Bracks’ delay means 500,000 violence victims miss out on protection

Delay by the Bracks Government in implementing measures put forward by the Liberal Party in 2003 means that these measures have not been available to help the estimated 500,000 victims of domestic violence incidents that have occurred since that time.

The Premier announced today that from mid-2008 police will be able under a “trial program” to issue interim, on-the-spot safety notices lasting for up to 72 hours to protect domestic violence in a way similar to intervention orders, but without needing to go before a court.

The measure is almost identical to the policy announced by the Liberal Party in November 2003 that police would be able to issue immediate interim intervention orders lasting for up to 72 hours with the verbal telephone authorisation of a magistrate or bail justice.

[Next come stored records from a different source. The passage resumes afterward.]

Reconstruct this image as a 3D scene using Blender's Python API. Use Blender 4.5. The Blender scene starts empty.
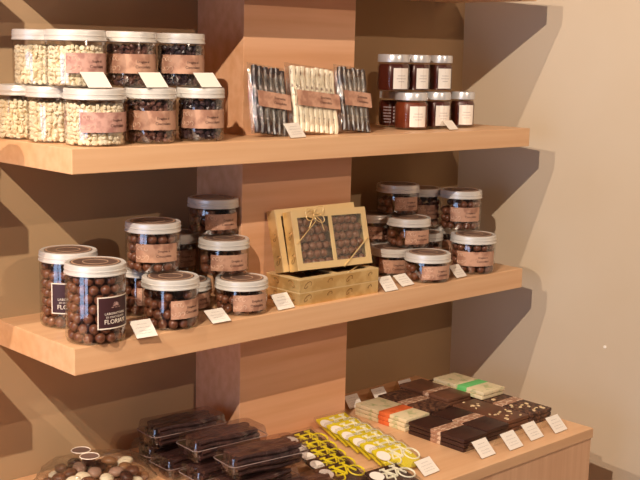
import bpy, bmesh, math, random
from mathutils import Vector, Matrix, Euler
rnd = random.Random(7)
S = bpy.context.scene
COL = S.collection
PI = math.pi

# ------------------------------------------------------------------ materials
def srgb(r, g, b):
    f = lambda c: (c/255/12.92) if c/255 <= .04045 else ((c/255+.055)/1.055)**2.4
    return (f(r), f(g), f(b), 1)
MATS = {}
def mat(name, col, rough=.5, metal=0, spec=.5, noise=None, coat=0):
    """noise = (scale xyz, second colour, low, high, bump)"""
    if name in MATS: return MATS[name]
    m = bpy.data.materials.new(name); m.use_nodes = True; MATS[name] = m
    n = m.node_tree.nodes; l = m.node_tree.links; b = n['Principled BSDF']
    b.inputs['Base Color'].default_value = col
    b.inputs['Roughness'].default_value = rough
    b.inputs['Metallic'].default_value = metal
    b.inputs['Specular IOR Level'].default_value = spec
    b.inputs['Coat Weight'].default_value = coat
    if noise:
        sc, col2, lo, hi, bump = noise
        tc = n.new('ShaderNodeTexCoord'); mp = n.new('ShaderNodeMapping'); mp.inputs['Scale'].default_value = sc
        nz = n.new('ShaderNodeTexNoise'); nz.inputs['Scale'].default_value = 1; nz.inputs['Detail'].default_value = 5
        rp = n.new('ShaderNodeValToRGB'); rp.color_ramp.elements[0].position = lo; rp.color_ramp.elements[1].position = hi
        rp.color_ramp.elements[0].color = col; rp.color_ramp.elements[1].color = col2
        l.new(tc.outputs['Object'], mp.inputs[0]); l.new(mp.outputs[0], nz.inputs[0]); l.new(nz.outputs[0], rp.inputs[0])
        l.new(rp.outputs[0], b.inputs['Base Color'])
        if bump:
            bp = n.new('ShaderNodeBump'); bp.inputs['Strength'].default_value = bump; bp.inputs['Distance'].default_value = .002
            l.new(nz.outputs[0], bp.inputs['Height']); l.new(bp.outputs[0], b.inputs['Normal'])
    return m
def clear(name, tint=(1, 1, 1, 1), rough=.04, ior=1.45, bump=0, scale=60, gain=1.0):
    if name in MATS: return MATS[name]
    m = bpy.data.materials.new(name); m.use_nodes = True; MATS[name] = m
    n = m.node_tree.nodes; l = m.node_tree.links; n.remove(n['Principled BSDF'])
    out = n['Material Output']; tr = n.new('ShaderNodeBsdfTransparent'); tr.inputs[0].default_value = tint
    gl = n.new('ShaderNodeBsdfGlossy'); gl.inputs['Roughness'].default_value = rough
    fr = n.new('ShaderNodeLayerWeight'); fr.inputs[0].default_value = .5
    pw = n.new('ShaderNodeMath'); pw.operation = 'POWER'; pw.inputs[1].default_value = 4.0
    mu = n.new('ShaderNodeMath'); mu.operation = 'MULTIPLY_ADD'; mu.inputs[1].default_value = .55; mu.inputs[2].default_value = .045*gain; mu.use_clamp = True
    mx = n.new('ShaderNodeMixShader')
    l.new(fr.outputs['Facing'], pw.inputs[0]); l.new(pw.outputs[0], mu.inputs[0]); l.new(mu.outputs[0], mx.inputs[0]); l.new(tr.outputs[0], mx.inputs[1]); l.new(gl.outputs[0], mx.inputs[2])
    l.new(mx.outputs[0], out.inputs[0])
    if bump:
        tc = n.new('ShaderNodeTexCoord'); nz = n.new('ShaderNodeTexNoise'); nz.inputs['Scale'].default_value = scale; nz.inputs['Detail'].default_value = 3
        bp = n.new('ShaderNodeBump'); bp.inputs['Strength'].default_value = bump; bp.inputs['Distance'].default_value = .006
        l.new(tc.outputs['Object'], nz.inputs[0]); l.new(nz.outputs[0], bp.inputs['Height'])
        l.new(bp.outputs[0], gl.inputs['Normal']); l.new(bp.outputs[0], fr.inputs['Normal'])
    return m
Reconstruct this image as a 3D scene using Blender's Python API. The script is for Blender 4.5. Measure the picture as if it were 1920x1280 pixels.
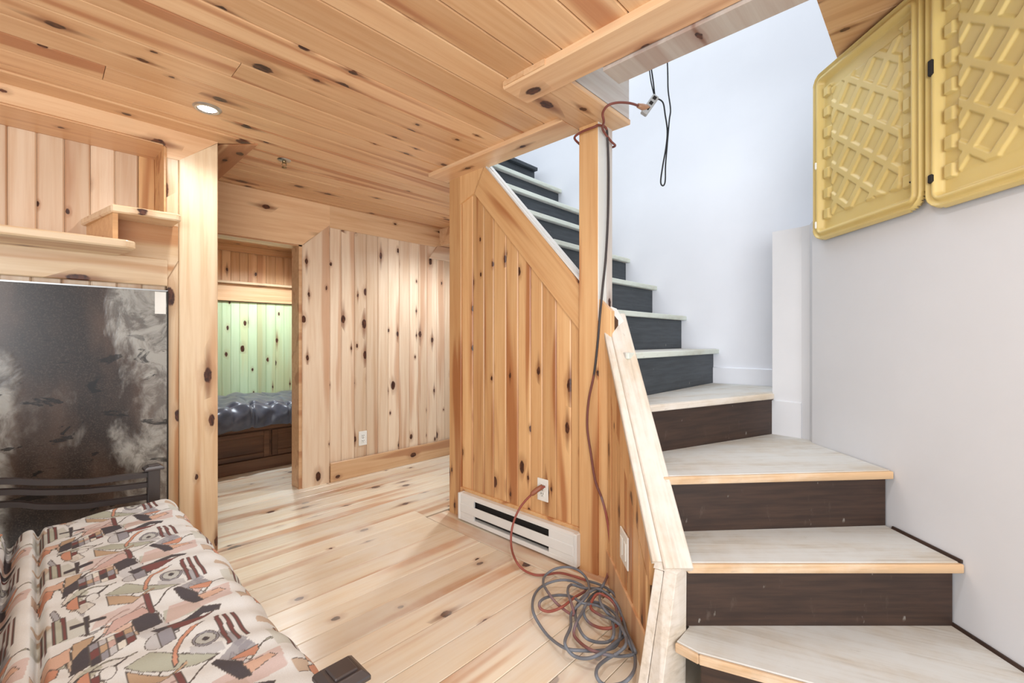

Such an interim intervention order would allow the alleged perpetrator of the violence to be immediately removed from the home to provide protection where the victim or other family members were at risk of further harm from their abuser.

As the Liberal Party argued at that time, it is often too dangerous for police to leave a victim while seeking authorisation from a court and allowing such interim orders to be issued would offer greater protection for victims of domestic violence and their families.

“It is typical of the Bracks Government that it has taken them almost four years to pick up on a policy put forward by the Liberal Party in 2003, and then to take a further year to actually implement the policy, and even then only on a trial basis,” Shadow Attorney-General Robert Clark said.

“There are around 30,000 incidents of domestic violence reported to police each year, and the government estimates that there are a further 120,000 incidents each year that go unreported.

“This means that from the time the Liberal Party first put forward this initiative in November 2003 until the time it is implemented by the Bracks Government, well over 500,000 incidents of domestic violence will have occurred which will have missed out on the potential protection this measure would have provided.”